En ce moment , à Poitiers, on parle de projet de charte de l’arbre. Ma vie professionnelle passée (forêt, paysage, urbanisme) m’incite à faire part de quelques avis techniques sur la question afin de sortir des débats trop idéologiques, quoi qu’il faille bien reconnaître une part de perspective politique dans l’idée que l’on se fait de l’organisation de la ville, donc de la vie en ville.
Un certain nombre de facteurs incontournables sont à prendre en compte :
• le climat,
• le sol,
• l’exposition (par exemple les amandiers en exposition sud sur la rive droite du Clain adossée à la roche),
• le temps (chaque arbre à son histoire passée et à venir). Un arbre dans la ville doit pouvoir envisager sa vie à l’horizon 50 /100 ans et plus. Des perspectives à plus court terme concernent davantage les arbustes et buissons. Considérer la dimension temps implique nécessairement une gestion d’une durée appropriée et donc un plan global d’aménagement qui, renouvelé de 15/20 ans en 15/ 20 ans permettra à chaque arbre ou groupe d’arbtres de prendre la place et le rôle qui lui auront été affectés dans la ville.
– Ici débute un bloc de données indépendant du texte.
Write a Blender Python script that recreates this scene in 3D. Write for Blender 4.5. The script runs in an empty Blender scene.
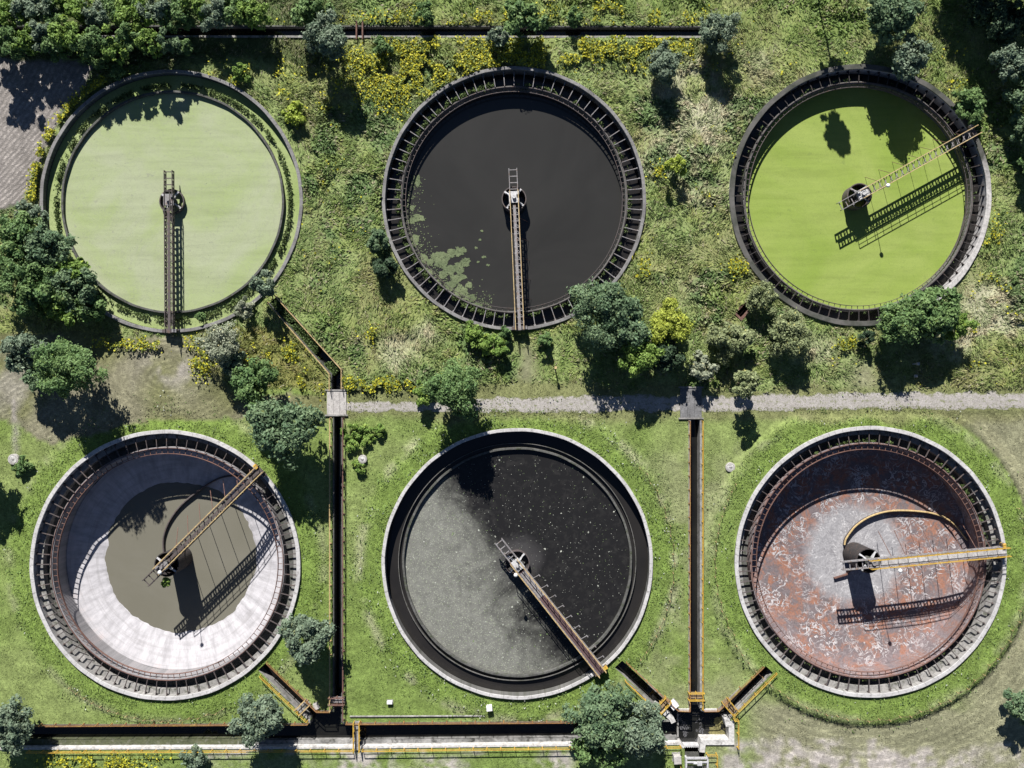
import bpy, math, random
import numpy as np
from mathutils import Vector
from mathutils.geometry import delaunay_2d_cdt

random.seed(7)
RNG = np.random.default_rng(7)
PI = math.pi
S = 0.15            # metres per pixel on the ground
H = 130.0           # camera height

scene = bpy.context.scene
COL = scene.collection


def W(px, py, z=0.0):
    """ground position of what the photograph shows at a pixel, for a given height"""
    k = S * (H - z) / H
    return ((px - 512.0) * k, (384.0 - py) * k)


# ------------------------------------------------------------------ noise
_LAT = RNG.random((64, 256, 256))


def vnoise(x, y, scale, seed=0):
    L = _LAT[seed % 64]
    x = np.asarray(x, float) / scale + 31.7 * seed
    y = np.asarray(y, float) / scale + 17.3 * seed
    xi = np.floor(x).astype(int)
    yi = np.floor(y).astype(int)
    fx = x - xi
    fy = y - yi
    fx = fx * fx * (3 - 2 * fx)
    fy = fy * fy * (3 - 2 * fy)
    a = L[xi % 256, yi % 256]
    b = L[(xi + 1) % 256, yi % 256]
    c = L[xi % 256, (yi + 1) % 256]
    d = L[(xi + 1) % 256, (yi + 1) % 256]
    return (a * (1 - fx) + b * fx) * (1 - fy) + (c * (1 - fx) + d * fx) * fy


def fbm(x, y, scale, seed=0, octaves=4):
    t = 0
    amp = 0.5
    tot = 0
    for o in range(octaves):
        t = t + amp * vnoise(x, y, scale / (2 ** o), seed + o)
        tot += amp
        amp *= 0.55
    return t / tot


def smooth(v, a, b):
    t = np.clip((np.asarray(v, float) - a) / (b - a), 0, 1)
    return t * t * (3 - 2 * t)


def inpoly(px, py, poly):
    px = np.asarray(px, float)
    py = np.asarray(py, float)
    res = np.zeros(px.shape, bool)
    n = len(poly)
    j = n - 1
    for i in range(n):
        xi, yi = poly[i]
        xj, yj = poly[j]
        c = ((yi > py) != (yj > py)) & (px < (xj - xi) * (py - yi) / ((yj - yi) or 1e-9) + xi)
        res ^= c
        j = i
    return res


# ------------------------------------------------------------------ node helpers
class NT:
    def __init__(self, mat):
        self.m = mat
        self.t = mat.node_tree
        self.t.nodes.clear()

    def n(self, typ, **kw):
        nd = self.t.nodes.new(typ)
        for k, v in kw.items():
            if k.startswith('i_'):
                key = k[2:]
                nd.inputs[int(key) if key.isdigit() else key.replace('_', ' ')].default_value = v
            else:
                setattr(nd, k, v)
        return nd

    def l(self, a, b):
        self.t.links.new(a, b)

    def noise(self, vec, scale, detail=5, rough=0.6, dist=0.0):
        nd = self.n('ShaderNodeTexNoise')
        nd.inputs['Scale'].default_value = scale
        nd.inputs['Detail'].default_value = detail
        nd.inputs['Roughness'].default_value = rough
        nd.inputs['Distortion'].default_value = dist
        if vec is not None:
            self.l(vec, nd.inputs['Vector'])
        return nd.outputs['Fac']

    def ramp(self, fac, stops):
        nd = self.n('ShaderNodeValToRGB')
        e = nd.color_ramp.elements
        while len(e) < len(stops):
            e.new(0.5)
        for i, (p, c) in enumerate(stops):
            e[i].position = p
            if not hasattr(c, '__len__'):
                c = (c, c, c)
            e[i].color = (*c[:3], 1)
        self.l(fac, nd.inputs['Fac'])
        return nd.outputs['Color']

    def mix(self, fac, a, b, mode='MIX'):
        nd = self.n('ShaderNodeMix', data_type='RGBA', blend_type=mode)
        for sock, v in ((nd.inputs[0], fac), (nd.inputs[6], a), (nd.inputs[7], b)):
            if isinstance(v, bpy.types.NodeSocket):
                self.l(v, sock)
            elif hasattr(v, '__len__'):
                sock.default_value = (*v[:3], 1)
            else:
                sock.default_value = v if sock.type == 'VALUE' else (v, v, v, 1)
        return nd.outputs[2]

    def math(self, op, a, b=None, c=None):
        nd = self.n('ShaderNodeMath', operation=op)
        for i, v in enumerate((a, b, c)):
            if v is None:
                continue
            if isinstance(v, bpy.types.NodeSocket):
                self.l(v, nd.inputs[i])
            else:
                nd.inputs[i].default_value = v
        return nd.outputs[0]

    def coords(self, kind='Object'):
        return self.n('ShaderNodeTexCoord').outputs[kind]

    def polar(self, angscale=1.0, rscale=1.0):
        """(radius, angle, vector(angle*angscale, radius*rscale)) about the object's origin"""
        sep = self.n('ShaderNodeSeparateXYZ')
        self.l(self.coords(), sep.inputs[0])
        x, y = sep.outputs[0], sep.outputs[1]
        r = self.math('SQRT', self.math('ADD', self.math('MULTIPLY', x, x), self.math('MULTIPLY', y, y)))
        a = self.math('ARCTAN2', y, x)
        comb = self.n('ShaderNodeCombineXYZ')
        self.l(self.math('MULTIPLY', a, angscale), comb.inputs[0])
        self.l(self.math('MULTIPLY', r, rscale), comb.inputs[1])
        return r, a, comb.outputs[0]

    def out(self, color, rough=0.8, spec=0.3, bump=None, bstr=0.3, bdist=0.05, metal=0.0, trans=0.0):
        p = self.n('ShaderNodeBsdfPrincipled')
        if isinstance(color, bpy.types.NodeSocket):
            self.l(color, p.inputs['Base Color'])
        else:
            p.inputs['Base Color'].default_value = (*color[:3], 1)
        if isinstance(rough, bpy.types.NodeSocket):
            self.l(rough, p.inputs['Roughness'])
        else:
            p.inputs['Roughness'].default_value = rough
        p.inputs['Specular IOR Level'].default_value = spec
        p.inputs['Metallic'].default_value = metal
        if bump is not None:
            b = self.n('ShaderNodeBump')
            b.inputs['Strength'].default_value = bstr
            b.inputs['Distance'].default_value = bdist
            self.l(bump, b.inputs['Height'])
            self.l(b.outputs[0], p.inputs['Normal'])
        sh = p.outputs[0]
        if trans > 0:
            tr = self.n('ShaderNodeBsdfTranslucent')
            if isinstance(color, bpy.types.NodeSocket):
                self.l(color, tr.inputs[0])
            ms = self.n('ShaderNodeMixShader')
            ms.inputs[0].default_value = trans
            self.l(sh, ms.inputs[1])
            self.l(tr.outputs[0], ms.inputs[2])
            sh = ms.outputs[0]
        o = self.n('ShaderNodeOutputMaterial')
        self.l(sh, o.inputs[0])
        return self.m


def newmat(name):
    m = bpy.data.materials.new(name)
    m.use_nodes = True
    return NT(m)


def weathered(name, c1, c2, c3=None, scale=0.5, rough=0.9, spec=0.2, bstr=0.3, metal=0.0):
    t = newmat(name)
    v = t.n('ShaderNodeNewGeometry').outputs['Position']
    n1 = t.noise(v, scale, 6, 0.65)
    n2 = t.noise(v, scale * 7, 4, 0.6)
    col = t.mix(t.ramp(n1, [(0.35, 0), (0.65, 1)]), c1, c2)
    if c3:
        n3 = t.noise(v, scale * 2.3, 6, 0.7, 0.6)
        col = t.mix(t.ramp(n3, [(0.52, 0), (0.66, 1)]), col, c3)
    col = t.mix(1.0, col, t.ramp(n2, [(0.25, 0.65), (0.75, 1.3)]), 'MULTIPLY')
    return t.out(col, rough, spec, n2, bstr, 0.03, metal)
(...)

• l’espace : l’endroit où se trouve l’arbre par rapport à l’urbanisation, son implantation – isolée, en alignement, en groupe dans un parc, le long d’une rivière- impliquent des traitements différents. On doit aussi prévoir, lorsqu’un un arbre est planté, l’espace dont il aura besoin pendant sa durée de vie. Par exemple :
– un alignement trop serré conduira nécessairement à des difficultés sanitaires pour les sujets lorsqu’ils grandiront
– des arbres appelés à se développer doivent être situés de façon à ne pas gêner dans les décennies à venir.
• le paysage : les formations arborées (parc, alignement, arbre remarquable) participent à la structuration du paysage et à sa diversification (garantie de non fragilité). Dans ce domaine, il faut gérer ce que les spécialistes appellent le « paysage mythique » celui que nous avons les uns et les autres dans la tête ; par exemple, un cyprès aux abords d’un monument, d’un cimetière ou d’un stade n’est pas perçu de la même façon par tout le monde ; la suppression simultanée d’un grand nombre de sujets dans un alignement sera forcément plus mal vécue qu’une exploitation disséminée étalée sur plusieurs années.
Un plan global d’aménagement est nécessaire pour travailler sur le long terme. Il se déclinera en plans de gestion (sexennaux par exemple). Il pourrait comprendre :
• un état des lieux au temps t (nature et situation dans l’espace des essences, leur âge, leur état sanitaire)
• les objectifs que l’on assigne sur le long terme aux différentes catégories d’arbres ( renouvellement des sujets, étalement des classes d’âge …)
• les actes de gestion à effectuer pour atteindre ces objectifs et leurprogrammation dans les plans successifs
• l’entretien annuel, en particulier la suppression des branches mortes ; en effet, leur présence ne nécessite pas forcément l’abattage de l’arbre
• les données économiques : planter un arbre de haute tige coûte cher et il faut encore de nombreuses années pour qu’il remplisse sa fonction (pensons à l’impatience de certains Pictaves de voir de l’ombre sur la place de l’Hôtel de Ville). Couper un arbre qui n’a pas atteint sa maturité représente une perte certaine que les spécialistes appellent « perte d’avenir ».
Enfin les arbres constituent, et ce n’est pas le moindre, un habitat et une source de nourriture pour les oiseaux.
Les moyens pour réaliser cela sont là ; un personnel compétent existe dans les services de la ville. On peut constater avec intérêt, par exemple, la façon dont, au quartier des Trois Cités, la circulation automobile a été modifiée pour mettre en valeur des arbres remarquables.
Il faut une volonté politique pour donner l’impulsion nécessaire, et je suggère que le plan global d’aménagement soit présenté et soumis aux citoyens dans un processus analogue à celui du plan d’urbanisme.
Ces quelques réflexions ne prétendent pas instaurer une « bible », mais donner quelques idées en vue de l’élaboration et de la popularisation de la « charte de l’arbre ». Ainsi, le bruit de la chute de nos platanes de Beaulieu pourrait permettre la mise en route d’une démarche de progrès pour l’arbre dans la Ville.